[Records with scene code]
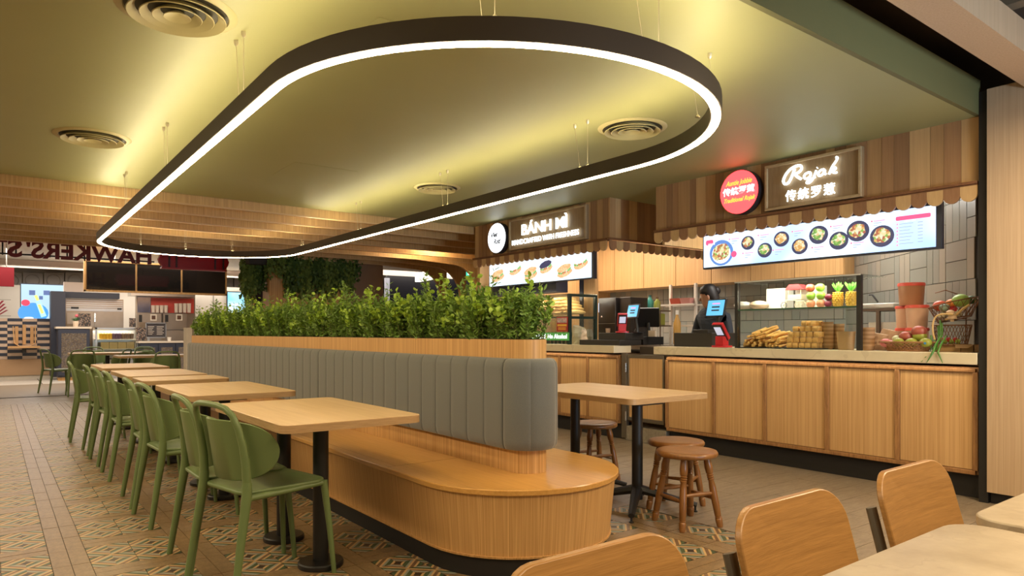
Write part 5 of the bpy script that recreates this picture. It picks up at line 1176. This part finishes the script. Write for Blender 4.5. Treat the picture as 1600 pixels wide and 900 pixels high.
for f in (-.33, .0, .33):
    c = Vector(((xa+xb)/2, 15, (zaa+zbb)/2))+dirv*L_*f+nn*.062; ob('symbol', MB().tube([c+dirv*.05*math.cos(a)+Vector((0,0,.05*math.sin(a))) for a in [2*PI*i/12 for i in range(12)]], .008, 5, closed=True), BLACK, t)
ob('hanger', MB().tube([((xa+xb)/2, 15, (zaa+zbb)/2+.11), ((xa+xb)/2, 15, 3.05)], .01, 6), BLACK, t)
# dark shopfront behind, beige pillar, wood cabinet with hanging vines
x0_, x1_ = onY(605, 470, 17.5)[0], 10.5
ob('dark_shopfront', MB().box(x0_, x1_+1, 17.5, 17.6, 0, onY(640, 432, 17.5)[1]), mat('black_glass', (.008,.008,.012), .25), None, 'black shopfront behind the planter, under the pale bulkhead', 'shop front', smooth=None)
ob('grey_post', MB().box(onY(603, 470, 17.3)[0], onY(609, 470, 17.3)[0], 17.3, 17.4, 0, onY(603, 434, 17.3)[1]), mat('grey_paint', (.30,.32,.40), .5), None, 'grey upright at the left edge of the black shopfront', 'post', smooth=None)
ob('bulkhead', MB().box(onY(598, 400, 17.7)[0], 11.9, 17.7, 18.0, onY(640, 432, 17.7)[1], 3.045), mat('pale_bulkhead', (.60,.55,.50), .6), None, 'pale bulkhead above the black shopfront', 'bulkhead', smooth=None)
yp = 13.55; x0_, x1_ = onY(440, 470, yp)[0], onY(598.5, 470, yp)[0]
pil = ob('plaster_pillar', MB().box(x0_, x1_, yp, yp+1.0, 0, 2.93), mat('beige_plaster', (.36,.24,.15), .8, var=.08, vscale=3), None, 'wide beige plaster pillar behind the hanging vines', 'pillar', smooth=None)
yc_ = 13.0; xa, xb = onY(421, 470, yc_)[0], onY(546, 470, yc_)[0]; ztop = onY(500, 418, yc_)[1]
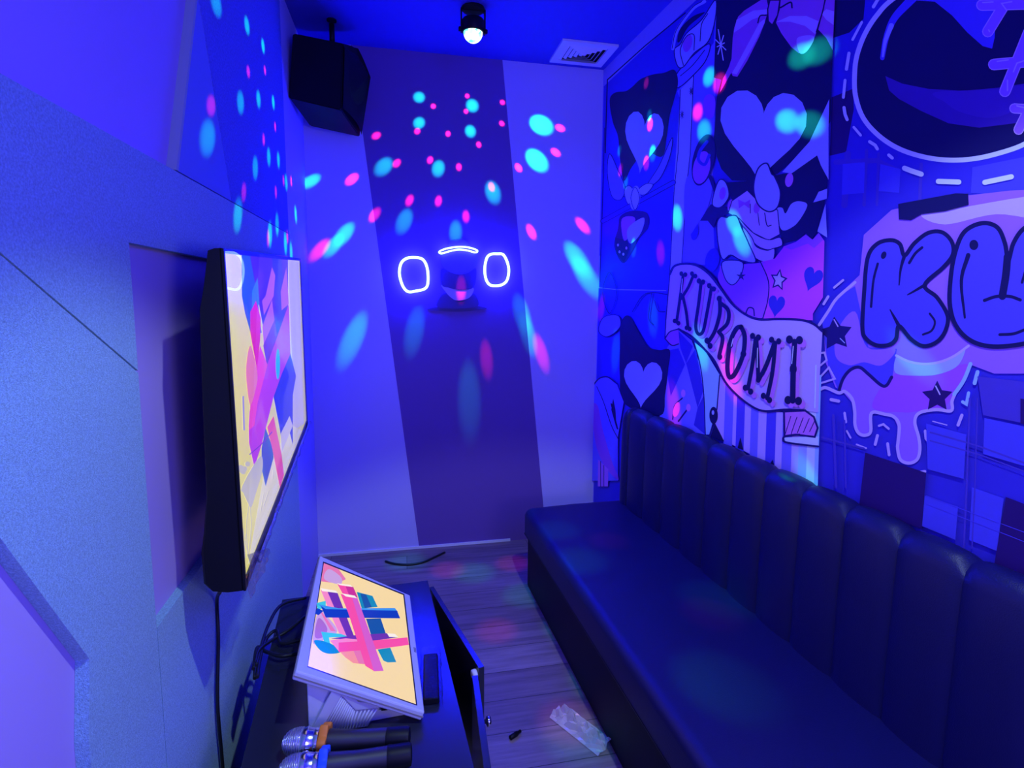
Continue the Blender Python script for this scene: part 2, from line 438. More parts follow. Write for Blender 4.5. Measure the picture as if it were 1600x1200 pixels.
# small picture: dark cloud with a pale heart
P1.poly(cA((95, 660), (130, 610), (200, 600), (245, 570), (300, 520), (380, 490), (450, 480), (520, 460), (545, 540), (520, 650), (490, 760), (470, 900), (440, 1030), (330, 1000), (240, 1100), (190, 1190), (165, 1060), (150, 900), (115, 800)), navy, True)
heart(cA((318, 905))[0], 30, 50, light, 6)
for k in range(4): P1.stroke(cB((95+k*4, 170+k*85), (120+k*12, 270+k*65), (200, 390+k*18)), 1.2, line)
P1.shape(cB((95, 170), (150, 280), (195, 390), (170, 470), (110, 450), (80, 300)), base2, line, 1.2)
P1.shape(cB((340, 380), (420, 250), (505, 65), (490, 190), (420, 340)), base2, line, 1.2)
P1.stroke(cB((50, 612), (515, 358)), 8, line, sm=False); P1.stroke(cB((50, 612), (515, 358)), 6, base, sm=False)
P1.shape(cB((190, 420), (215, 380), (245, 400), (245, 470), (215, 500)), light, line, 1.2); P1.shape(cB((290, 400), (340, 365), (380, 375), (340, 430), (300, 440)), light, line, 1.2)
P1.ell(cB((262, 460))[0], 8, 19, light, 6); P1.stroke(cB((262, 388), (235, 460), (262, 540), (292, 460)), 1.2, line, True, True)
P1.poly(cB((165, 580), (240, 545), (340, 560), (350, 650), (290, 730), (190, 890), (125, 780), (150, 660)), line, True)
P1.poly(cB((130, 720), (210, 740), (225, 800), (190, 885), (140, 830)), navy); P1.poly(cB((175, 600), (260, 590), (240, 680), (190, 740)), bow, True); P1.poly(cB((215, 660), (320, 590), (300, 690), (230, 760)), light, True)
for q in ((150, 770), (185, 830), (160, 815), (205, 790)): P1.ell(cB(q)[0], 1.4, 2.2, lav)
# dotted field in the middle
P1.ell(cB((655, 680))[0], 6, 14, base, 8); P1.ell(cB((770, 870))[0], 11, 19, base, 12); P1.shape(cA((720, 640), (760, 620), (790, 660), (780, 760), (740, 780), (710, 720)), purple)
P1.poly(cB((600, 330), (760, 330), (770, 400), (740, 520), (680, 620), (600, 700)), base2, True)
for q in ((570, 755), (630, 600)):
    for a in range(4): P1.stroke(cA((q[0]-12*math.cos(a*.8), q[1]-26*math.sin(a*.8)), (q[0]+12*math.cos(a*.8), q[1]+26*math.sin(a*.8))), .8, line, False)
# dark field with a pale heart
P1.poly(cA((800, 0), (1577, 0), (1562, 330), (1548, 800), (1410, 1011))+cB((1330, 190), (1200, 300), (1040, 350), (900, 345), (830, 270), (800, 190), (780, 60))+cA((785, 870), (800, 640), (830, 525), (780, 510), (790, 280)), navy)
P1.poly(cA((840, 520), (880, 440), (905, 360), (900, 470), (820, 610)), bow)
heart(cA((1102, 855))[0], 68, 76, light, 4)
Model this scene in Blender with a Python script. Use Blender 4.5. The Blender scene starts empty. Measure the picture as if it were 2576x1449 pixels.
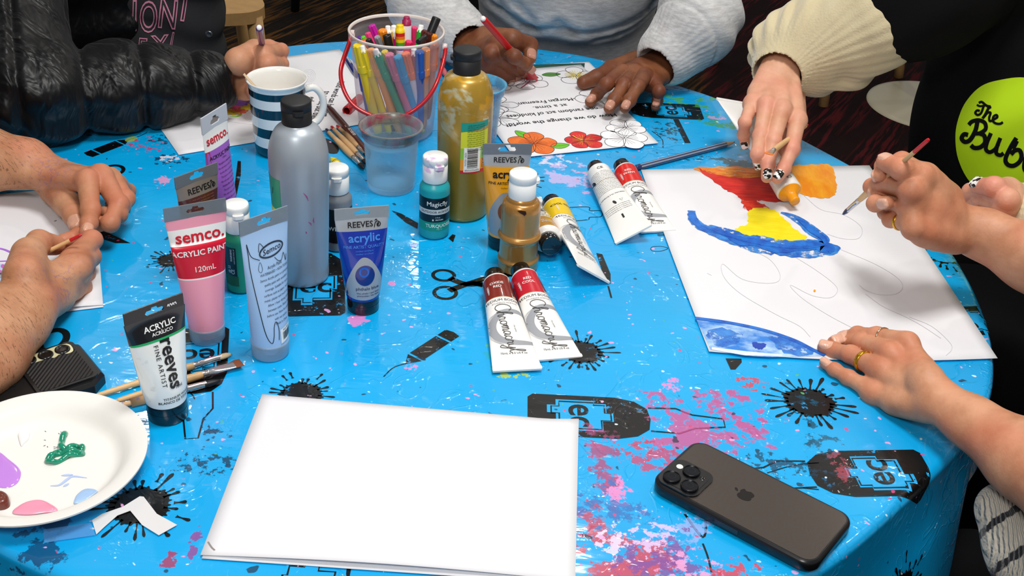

*Exercise requirements:* Quote, exactly and only, the lines from the first line of the data above through the line containing "yc_ = 13.0;". The pictures do not belong in it.

*Full solution:*
Write part 5 of the bpy script that recreates this picture. It picks up at line 1176. This part finishes the script. Write for Blender 4.5. Treat the picture as 1600 pixels wide and 900 pixels high.
for f in (-.33, .0, .33):
    c = Vector(((xa+xb)/2, 15, (zaa+zbb)/2))+dirv*L_*f+nn*.062; ob('symbol', MB().tube([c+dirv*.05*math.cos(a)+Vector((0,0,.05*math.sin(a))) for a in [2*PI*i/12 for i in range(12)]], .008, 5, closed=True), BLACK, t)
ob('hanger', MB().tube([((xa+xb)/2, 15, (zaa+zbb)/2+.11), ((xa+xb)/2, 15, 3.05)], .01, 6), BLACK, t)
# dark shopfront behind, beige pillar, wood cabinet with hanging vines
x0_, x1_ = onY(605, 470, 17.5)[0], 10.5
ob('dark_shopfront', MB().box(x0_, x1_+1, 17.5, 17.6, 0, onY(640, 432, 17.5)[1]), mat('black_glass', (.008,.008,.012), .25), None, 'black shopfront behind the planter, under the pale bulkhead', 'shop front', smooth=None)
ob('grey_post', MB().box(onY(603, 470, 17.3)[0], onY(609, 470, 17.3)[0], 17.3, 17.4, 0, onY(603, 434, 17.3)[1]), mat('grey_paint', (.30,.32,.40), .5), None, 'grey upright at the left edge of the black shopfront', 'post', smooth=None)
ob('bulkhead', MB().box(onY(598, 400, 17.7)[0], 11.9, 17.7, 18.0, onY(640, 432, 17.7)[1], 3.045), mat('pale_bulkhead', (.60,.55,.50), .6), None, 'pale bulkhead above the black shopfront', 'bulkhead', smooth=None)
yp = 13.55; x0_, x1_ = onY(440, 470, yp)[0], onY(598.5, 470, yp)[0]
pil = ob('plaster_pillar', MB().box(x0_, x1_, yp, yp+1.0, 0, 2.93), mat('beige_plaster', (.36,.24,.15), .8, var=.08, vscale=3), None, 'wide beige plaster pillar behind the hanging vines', 'pillar', smooth=None)
yc_ = 13.0; xa, xb = onY(421, 470, yc_)[0], onY(546, 470, yc_)[0]; ztop = onY(500, 418, yc_)[1]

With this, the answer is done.